With respect to a statement of compliance, CCP section 2031.220 requires:

“A statement that a party to whom an inspection demand has been directed will comply with the particular demand shall state that the production, inspection, and related activity demanded will be allowed either in whole or in part, and that all documents or things in the demanded category that are in the possession, custody, or control of that party and to which no objection is being made will be included in the production.”

This is the proper response which must be made by plaintiff here, without objection.

To the extent the response here, that “plaintiff has no documents in their possession responsive to this request which has not been previously produced,” is intended to be an objection that plaintiff should not be required to produce the documents again, the response does not comply with the Code, which requires, under CCP section 2031.240:

“(b) If the responding party objects to the demand for inspection, copying, testing, or sampling of an item or category of item, the response shall do both of the following:  (1) Identify with particularity any document, tangible thing, land, or electronically stored information falling within any category of item in the demand to which an objection is being made.  (2) Set forth clearly the extent of, and the specific ground for, the objection. If an objection is based on a claim of privilege, the particular privilege invoked shall be stated. If an objection is based on a claim that the information sought is protected work product under Chapter 4 (commencing with Section 2018.010), that claim shall be expressly asserted.”

Again, the objection itself that the material has already been produced has not been justified here. To the extent the objection is that it would be burdensome or oppressive to produce again, this objection is not supported by any facts. In any case, even if there were a legitimate reason to object to producing material again, the moving papers appear justified in insisting that the responsive documents which have already been produced be identified with particularity.

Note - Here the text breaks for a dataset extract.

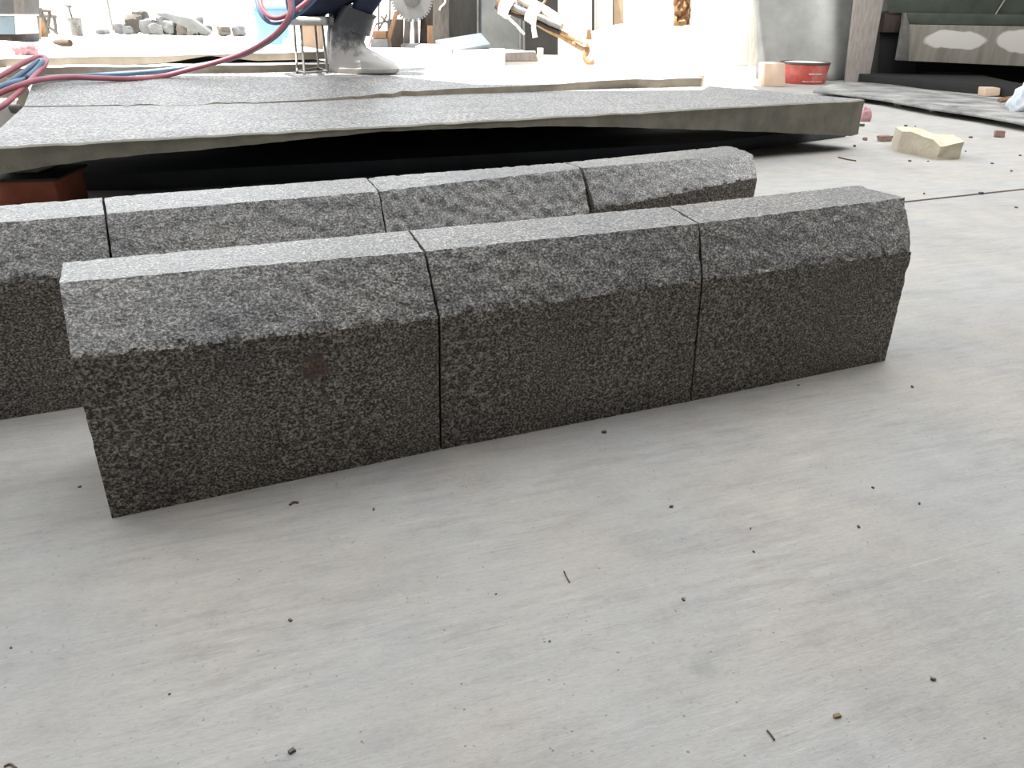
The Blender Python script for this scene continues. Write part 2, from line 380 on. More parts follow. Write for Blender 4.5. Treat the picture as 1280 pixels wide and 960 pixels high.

The objections are not justified, and the motion is granted, and plaintiff ordered to serve a statement of compliance which complies with the Code, without objection, and to produce all responsive documents.

RULING:

Motion to Compel Plaintiff Jane Doe’s Further Responses to Demand for Production of Documents, Set Two is GRANTED. Plaintiff Jane Doe is ordered to serve further responses to Requests Nos. 23 and 24, without objection, and inspection is to be permitted of all responsive materials within 10 days. Defendant has failed to justify objection, which the court finds have been waived or are without merit, so further responses are to be without objection. The further responses must fully comply with CCP §§ 20131.210, 2031.220 and 2031.230, and consist of statements of compliance which must include that plaintiff will comply with the particular demand, including a statement that the production, inspection, and related activity demanded will be allowed either in whole or in part, and that all documents or things in the demanded category that are in the possession, custody, or control of defendant will be included in the production. The Court does not find acceptable a response that responsive material has already been produced.